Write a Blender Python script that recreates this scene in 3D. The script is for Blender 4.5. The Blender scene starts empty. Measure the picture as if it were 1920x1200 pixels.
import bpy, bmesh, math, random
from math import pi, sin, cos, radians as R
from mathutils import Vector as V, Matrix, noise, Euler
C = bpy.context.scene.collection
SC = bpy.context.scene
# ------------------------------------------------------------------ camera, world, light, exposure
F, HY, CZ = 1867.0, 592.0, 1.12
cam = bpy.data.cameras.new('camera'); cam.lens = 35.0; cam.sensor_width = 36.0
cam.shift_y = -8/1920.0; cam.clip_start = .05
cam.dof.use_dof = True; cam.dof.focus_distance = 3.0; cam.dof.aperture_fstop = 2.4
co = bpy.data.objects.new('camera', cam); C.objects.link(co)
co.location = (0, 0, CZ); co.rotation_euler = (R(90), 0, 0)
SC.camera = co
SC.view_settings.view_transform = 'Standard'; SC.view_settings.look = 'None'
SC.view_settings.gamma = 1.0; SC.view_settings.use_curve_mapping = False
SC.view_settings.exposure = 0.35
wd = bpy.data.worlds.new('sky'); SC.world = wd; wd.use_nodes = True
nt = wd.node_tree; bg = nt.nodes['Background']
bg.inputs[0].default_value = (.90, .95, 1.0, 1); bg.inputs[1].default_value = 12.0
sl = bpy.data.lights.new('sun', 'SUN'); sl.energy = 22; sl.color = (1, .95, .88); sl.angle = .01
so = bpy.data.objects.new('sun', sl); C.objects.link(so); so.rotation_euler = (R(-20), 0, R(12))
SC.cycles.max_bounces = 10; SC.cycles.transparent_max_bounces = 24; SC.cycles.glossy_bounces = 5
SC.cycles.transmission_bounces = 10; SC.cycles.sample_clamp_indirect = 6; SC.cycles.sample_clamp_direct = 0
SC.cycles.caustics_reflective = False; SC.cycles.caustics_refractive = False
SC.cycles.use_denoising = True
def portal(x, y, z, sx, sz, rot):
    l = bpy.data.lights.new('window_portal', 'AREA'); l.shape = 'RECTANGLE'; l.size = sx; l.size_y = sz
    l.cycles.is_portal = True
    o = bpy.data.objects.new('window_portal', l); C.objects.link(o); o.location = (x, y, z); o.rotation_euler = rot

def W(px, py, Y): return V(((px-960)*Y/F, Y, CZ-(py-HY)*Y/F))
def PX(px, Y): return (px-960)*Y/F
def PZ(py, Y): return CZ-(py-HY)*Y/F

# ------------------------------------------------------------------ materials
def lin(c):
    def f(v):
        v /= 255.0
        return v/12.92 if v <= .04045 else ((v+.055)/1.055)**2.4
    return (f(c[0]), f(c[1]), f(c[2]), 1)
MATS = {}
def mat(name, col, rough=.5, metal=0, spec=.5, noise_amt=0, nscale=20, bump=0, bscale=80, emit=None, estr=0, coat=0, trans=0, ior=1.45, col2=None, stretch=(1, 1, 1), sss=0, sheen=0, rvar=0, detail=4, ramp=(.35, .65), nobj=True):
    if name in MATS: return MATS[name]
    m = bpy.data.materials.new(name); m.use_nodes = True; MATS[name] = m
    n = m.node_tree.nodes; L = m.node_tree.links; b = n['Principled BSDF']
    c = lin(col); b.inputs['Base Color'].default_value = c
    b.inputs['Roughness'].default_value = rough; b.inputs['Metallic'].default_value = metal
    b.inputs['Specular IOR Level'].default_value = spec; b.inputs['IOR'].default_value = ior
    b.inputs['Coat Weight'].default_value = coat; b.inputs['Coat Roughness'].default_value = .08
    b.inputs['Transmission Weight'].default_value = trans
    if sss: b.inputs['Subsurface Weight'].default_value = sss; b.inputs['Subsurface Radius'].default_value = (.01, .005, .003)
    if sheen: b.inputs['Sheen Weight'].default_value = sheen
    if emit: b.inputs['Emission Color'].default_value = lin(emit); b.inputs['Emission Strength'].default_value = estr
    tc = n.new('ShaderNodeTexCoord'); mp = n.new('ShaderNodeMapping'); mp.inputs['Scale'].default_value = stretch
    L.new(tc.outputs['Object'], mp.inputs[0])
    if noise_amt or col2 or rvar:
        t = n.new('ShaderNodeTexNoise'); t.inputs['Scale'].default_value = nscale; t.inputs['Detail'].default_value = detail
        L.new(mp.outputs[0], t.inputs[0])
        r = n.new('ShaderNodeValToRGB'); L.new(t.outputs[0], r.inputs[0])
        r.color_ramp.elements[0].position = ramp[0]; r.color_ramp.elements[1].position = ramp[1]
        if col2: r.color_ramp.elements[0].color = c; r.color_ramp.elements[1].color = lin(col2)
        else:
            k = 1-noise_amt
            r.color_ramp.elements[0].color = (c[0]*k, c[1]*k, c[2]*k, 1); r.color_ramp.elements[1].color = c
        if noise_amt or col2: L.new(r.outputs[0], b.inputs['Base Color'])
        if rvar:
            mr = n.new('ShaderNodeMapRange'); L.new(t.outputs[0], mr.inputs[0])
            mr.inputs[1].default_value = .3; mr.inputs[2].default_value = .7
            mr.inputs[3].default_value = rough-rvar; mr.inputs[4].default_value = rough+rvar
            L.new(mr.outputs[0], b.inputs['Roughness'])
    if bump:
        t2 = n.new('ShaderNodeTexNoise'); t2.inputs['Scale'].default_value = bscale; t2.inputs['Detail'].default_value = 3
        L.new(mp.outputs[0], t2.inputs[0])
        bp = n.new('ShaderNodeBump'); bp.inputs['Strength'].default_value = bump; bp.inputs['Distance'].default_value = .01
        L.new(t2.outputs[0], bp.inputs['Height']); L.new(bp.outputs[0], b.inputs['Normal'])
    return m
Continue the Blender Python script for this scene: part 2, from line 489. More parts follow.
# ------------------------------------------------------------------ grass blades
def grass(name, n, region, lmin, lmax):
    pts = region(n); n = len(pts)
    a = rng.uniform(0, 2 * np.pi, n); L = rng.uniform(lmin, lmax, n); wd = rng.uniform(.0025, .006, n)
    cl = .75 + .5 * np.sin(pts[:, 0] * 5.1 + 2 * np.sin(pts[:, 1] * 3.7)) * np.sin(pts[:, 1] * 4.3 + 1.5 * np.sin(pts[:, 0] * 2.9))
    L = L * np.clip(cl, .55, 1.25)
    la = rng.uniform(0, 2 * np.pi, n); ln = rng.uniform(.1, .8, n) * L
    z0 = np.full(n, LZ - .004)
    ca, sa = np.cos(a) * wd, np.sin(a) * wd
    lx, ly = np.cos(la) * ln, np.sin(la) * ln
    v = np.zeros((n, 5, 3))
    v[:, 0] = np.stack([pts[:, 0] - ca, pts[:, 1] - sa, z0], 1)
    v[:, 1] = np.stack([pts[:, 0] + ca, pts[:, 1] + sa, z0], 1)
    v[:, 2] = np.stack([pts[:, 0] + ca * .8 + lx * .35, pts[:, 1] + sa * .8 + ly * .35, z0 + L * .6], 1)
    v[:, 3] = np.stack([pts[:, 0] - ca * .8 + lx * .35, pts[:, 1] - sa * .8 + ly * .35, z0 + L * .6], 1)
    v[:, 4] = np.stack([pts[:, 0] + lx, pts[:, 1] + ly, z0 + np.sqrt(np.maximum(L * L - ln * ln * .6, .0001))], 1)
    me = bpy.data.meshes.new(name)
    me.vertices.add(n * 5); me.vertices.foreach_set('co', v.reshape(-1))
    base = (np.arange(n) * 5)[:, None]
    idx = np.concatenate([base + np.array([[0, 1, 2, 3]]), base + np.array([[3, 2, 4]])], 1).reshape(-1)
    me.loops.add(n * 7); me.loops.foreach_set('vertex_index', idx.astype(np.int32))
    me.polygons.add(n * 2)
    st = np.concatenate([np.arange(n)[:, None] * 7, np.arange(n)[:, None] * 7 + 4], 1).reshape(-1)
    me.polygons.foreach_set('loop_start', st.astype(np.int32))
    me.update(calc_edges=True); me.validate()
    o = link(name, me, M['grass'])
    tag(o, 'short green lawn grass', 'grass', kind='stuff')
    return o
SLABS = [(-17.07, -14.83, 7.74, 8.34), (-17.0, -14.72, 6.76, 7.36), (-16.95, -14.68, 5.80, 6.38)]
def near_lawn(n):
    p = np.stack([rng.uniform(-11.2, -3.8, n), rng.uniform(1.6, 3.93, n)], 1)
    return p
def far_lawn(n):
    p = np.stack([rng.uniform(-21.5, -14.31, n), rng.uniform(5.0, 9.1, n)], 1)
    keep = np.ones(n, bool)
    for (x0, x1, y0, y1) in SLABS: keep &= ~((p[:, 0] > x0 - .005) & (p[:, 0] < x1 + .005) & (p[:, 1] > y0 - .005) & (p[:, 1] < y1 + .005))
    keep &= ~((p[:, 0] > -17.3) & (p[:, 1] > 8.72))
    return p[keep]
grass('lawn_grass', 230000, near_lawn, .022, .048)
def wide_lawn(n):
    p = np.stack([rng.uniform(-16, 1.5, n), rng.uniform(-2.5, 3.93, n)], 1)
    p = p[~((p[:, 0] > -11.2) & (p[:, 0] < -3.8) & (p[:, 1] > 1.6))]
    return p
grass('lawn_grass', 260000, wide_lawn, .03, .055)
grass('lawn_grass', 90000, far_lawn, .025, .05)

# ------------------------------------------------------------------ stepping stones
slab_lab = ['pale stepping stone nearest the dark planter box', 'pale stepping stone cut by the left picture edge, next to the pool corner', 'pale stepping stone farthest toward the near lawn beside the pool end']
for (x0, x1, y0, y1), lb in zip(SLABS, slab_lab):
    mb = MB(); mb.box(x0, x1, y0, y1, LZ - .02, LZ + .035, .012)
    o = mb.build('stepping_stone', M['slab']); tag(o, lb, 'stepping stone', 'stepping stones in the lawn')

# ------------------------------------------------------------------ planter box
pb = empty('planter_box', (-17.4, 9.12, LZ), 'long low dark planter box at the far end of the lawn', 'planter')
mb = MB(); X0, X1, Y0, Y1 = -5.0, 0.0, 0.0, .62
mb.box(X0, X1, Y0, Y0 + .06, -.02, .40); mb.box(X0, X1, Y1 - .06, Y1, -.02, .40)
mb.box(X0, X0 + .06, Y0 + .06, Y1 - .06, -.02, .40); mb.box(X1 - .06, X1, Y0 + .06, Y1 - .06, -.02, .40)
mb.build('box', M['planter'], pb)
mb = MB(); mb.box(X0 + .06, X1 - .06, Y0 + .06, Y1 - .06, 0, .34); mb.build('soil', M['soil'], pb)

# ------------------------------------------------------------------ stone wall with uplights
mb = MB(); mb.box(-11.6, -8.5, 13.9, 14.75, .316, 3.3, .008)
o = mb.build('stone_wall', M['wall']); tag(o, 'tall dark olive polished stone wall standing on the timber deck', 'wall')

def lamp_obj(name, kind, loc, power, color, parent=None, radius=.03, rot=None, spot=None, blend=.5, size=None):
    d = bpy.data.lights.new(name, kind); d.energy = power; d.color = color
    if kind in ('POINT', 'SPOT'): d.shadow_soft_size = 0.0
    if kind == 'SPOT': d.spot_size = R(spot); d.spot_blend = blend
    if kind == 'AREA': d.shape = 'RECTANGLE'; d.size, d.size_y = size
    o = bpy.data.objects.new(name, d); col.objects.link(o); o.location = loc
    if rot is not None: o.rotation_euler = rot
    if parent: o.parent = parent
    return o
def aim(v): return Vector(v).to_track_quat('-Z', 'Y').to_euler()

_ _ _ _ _

== EXERCISE BRIEF ==
Return only the lines from the beginning of the material up to and including the line with "def PZ(py, Y): return CZ-(py-HY)*Y/F", exactly as written.

== EXERCISE ANSWER ==
Write a Blender Python script that recreates this scene in 3D. The script is for Blender 4.5. The Blender scene starts empty. Measure the picture as if it were 1920x1200 pixels.
import bpy, bmesh, math, random
from math import pi, sin, cos, radians as R
from mathutils import Vector as V, Matrix, noise, Euler
C = bpy.context.scene.collection
SC = bpy.context.scene
# ------------------------------------------------------------------ camera, world, light, exposure
F, HY, CZ = 1867.0, 592.0, 1.12
cam = bpy.data.cameras.new('camera'); cam.lens = 35.0; cam.sensor_width = 36.0
cam.shift_y = -8/1920.0; cam.clip_start = .05
cam.dof.use_dof = True; cam.dof.focus_distance = 3.0; cam.dof.aperture_fstop = 2.4
co = bpy.data.objects.new('camera', cam); C.objects.link(co)
co.location = (0, 0, CZ); co.rotation_euler = (R(90), 0, 0)
SC.camera = co
SC.view_settings.view_transform = 'Standard'; SC.view_settings.look = 'None'
SC.view_settings.gamma = 1.0; SC.view_settings.use_curve_mapping = False
SC.view_settings.exposure = 0.35
wd = bpy.data.worlds.new('sky'); SC.world = wd; wd.use_nodes = True
nt = wd.node_tree; bg = nt.nodes['Background']
bg.inputs[0].default_value = (.90, .95, 1.0, 1); bg.inputs[1].default_value = 12.0
sl = bpy.data.lights.new('sun', 'SUN'); sl.energy = 22; sl.color = (1, .95, .88); sl.angle = .01
so = bpy.data.objects.new('sun', sl); C.objects.link(so); so.rotation_euler = (R(-20), 0, R(12))
SC.cycles.max_bounces = 10; SC.cycles.transparent_max_bounces = 24; SC.cycles.glossy_bounces = 5
SC.cycles.transmission_bounces = 10; SC.cycles.sample_clamp_indirect = 6; SC.cycles.sample_clamp_direct = 0
SC.cycles.caustics_reflective = False; SC.cycles.caustics_refractive = False
SC.cycles.use_denoising = True
def portal(x, y, z, sx, sz, rot):
    l = bpy.data.lights.new('window_portal', 'AREA'); l.shape = 'RECTANGLE'; l.size = sx; l.size_y = sz
    l.cycles.is_portal = True
    o = bpy.data.objects.new('window_portal', l); C.objects.link(o); o.location = (x, y, z); o.rotation_euler = rot

def W(px, py, Y): return V(((px-960)*Y/F, Y, CZ-(py-HY)*Y/F))
def PX(px, Y): return (px-960)*Y/F
def PZ(py, Y): return CZ-(py-HY)*Y/F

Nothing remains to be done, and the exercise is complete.